Provavelmente Mir, que largou depois do pitlane, assustou-se com a queda da
Avintia. Abraham recebeu uma bandeira
preta porque só conseguiu sair depois do líder completar a primeira volta, além
de trapalhão mostrou que sua equipe não conhece o regulamento da competição. Na
volta 02 já estavam na frente os seis primeiros (Márquez, Dovizioso, Petrucci,
Miller, Rossi & Pol Espargaro), não houve alteração posterior no grupo, só
a colocação entre eles. A falta de sorte de Maverick Vinales continua, foi
literalmente atropelado por Pecco Bagnaia.
Iannone, Zarco e
Lorenzo continuam sendo as maiores decepções – estranhamente Lorenzo e não a
HRC parece mais incomodado. O #99 foi contratado para “domar” a RC213V e não
para obter resultados imediatos.
Fatos marcantes na
prova foram a 300ª vitória da Honda na categoria principal (500cc & MotoGP)

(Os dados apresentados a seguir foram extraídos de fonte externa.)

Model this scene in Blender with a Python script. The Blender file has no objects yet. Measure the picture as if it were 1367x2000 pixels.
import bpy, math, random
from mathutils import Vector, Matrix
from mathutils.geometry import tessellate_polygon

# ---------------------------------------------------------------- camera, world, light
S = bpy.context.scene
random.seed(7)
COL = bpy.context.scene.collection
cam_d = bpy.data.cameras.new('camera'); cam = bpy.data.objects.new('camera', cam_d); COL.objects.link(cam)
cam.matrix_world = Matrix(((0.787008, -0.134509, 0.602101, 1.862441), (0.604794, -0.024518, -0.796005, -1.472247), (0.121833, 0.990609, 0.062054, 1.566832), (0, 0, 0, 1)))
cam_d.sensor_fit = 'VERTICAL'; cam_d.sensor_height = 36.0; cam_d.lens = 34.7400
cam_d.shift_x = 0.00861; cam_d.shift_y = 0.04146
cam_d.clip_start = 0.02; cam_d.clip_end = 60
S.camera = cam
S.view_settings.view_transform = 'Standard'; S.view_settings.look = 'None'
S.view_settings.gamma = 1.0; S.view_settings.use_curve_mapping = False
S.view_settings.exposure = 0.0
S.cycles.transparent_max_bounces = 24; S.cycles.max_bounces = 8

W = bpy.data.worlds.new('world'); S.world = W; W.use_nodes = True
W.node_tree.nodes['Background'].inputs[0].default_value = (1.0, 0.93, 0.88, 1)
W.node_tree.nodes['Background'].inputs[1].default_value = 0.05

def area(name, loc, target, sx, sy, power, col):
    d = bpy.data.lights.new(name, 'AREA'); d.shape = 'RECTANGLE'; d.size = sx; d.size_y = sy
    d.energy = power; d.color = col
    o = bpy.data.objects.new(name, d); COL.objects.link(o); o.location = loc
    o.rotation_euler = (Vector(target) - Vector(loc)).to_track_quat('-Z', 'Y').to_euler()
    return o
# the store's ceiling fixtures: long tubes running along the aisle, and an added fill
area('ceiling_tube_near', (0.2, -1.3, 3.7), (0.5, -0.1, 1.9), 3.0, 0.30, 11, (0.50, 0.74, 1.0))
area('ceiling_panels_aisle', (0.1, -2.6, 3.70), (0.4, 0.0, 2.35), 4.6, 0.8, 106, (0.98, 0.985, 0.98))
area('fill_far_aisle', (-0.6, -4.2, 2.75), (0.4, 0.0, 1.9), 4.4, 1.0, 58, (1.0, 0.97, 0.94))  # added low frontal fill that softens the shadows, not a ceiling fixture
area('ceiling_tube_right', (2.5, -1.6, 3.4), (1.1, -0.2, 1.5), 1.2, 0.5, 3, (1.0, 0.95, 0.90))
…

de um total de 881 provas disputadas no mundial de motovelocidade, e a festa na
KTM pelo sexto lugar de Espargaro a 6 segundos do líder. Fábio Quartararo
recuperou posições depois de sair da pista e confessou no fim da prova que
queria resultado, por isso rodou em “Modo ataque” (usado só na largada) o tempo
todo e correu o risco de estressar o motor.
O efeito borboleta
também pode ser identificado na MotoGP, mudanças sutis na flexibilidade do
chassi podem causar problemas na corrente de relação.